Austrian National Library, shelfmark: 309.701-A.Alt-Mag

Aloys Blumauer (1755-1798), employee of the court library and (from 1793 on) imperial book censor, was one of the foremost literary figures of Josephinian Vienna, extraordinarily productive as journalist, publisher and author. The rather thin volume of „Miscellaneous Writings“ contains only a small, but characteristic fraction of his vast output:

Masonic writings, an „Attempt of a History of the Knighthood of Old with Respect to Freemasonry” and his important article on Josephinian literature, „Observations on Austrian Enlightenment and Literature”. In it, he characterizes the flood of pamphlets immediately following on the extension of press freedom in 1781. While criticizing fabrications „ falling under the heading of waste paper”, published to make easy money, he emphasizes the importance of more substantial writings like Joseph Valentin Eybel’s „What is the Pope?” or the publications of the „Sermon Critics”. 

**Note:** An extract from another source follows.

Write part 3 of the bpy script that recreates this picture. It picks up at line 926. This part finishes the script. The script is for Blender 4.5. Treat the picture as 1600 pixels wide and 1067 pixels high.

The last part of this small volume is taken up by the tragedy Erwine von Steinheim, first performed in 1780 at the German National Theatre (later: Imperial Court Theatre). Its plot is easily told: Erwine is committed to the memory of her husband Urach who is believed to have died in the crusade, but her father and brother force her to engage herself to the count of Henneberg. Then Urach returns, rejects his wife because of her presumed infidelity and insists on duelling with Henneberg. Henneberg wants to break off the engagement and seeks reconciliation, everyone involved asserts Erwine’s innocence, but all to no avail – Urach is killed in the duel and Erwine dies from broken heart. The story of the crusader’s concept of honour, fidelity and justice, all-destroying and unable to respond to love and friendship, impressed the audience of its time and was acclaimed by public and critics alike. Franz Xaver Karl Gewey's travesty of the play, Erwine von Steinheim parodirt in Knittelversen vom Verfasser der Modesitten, published more than 20 years later, testifies to the long-time popularity of Blumauer’s only tragedy.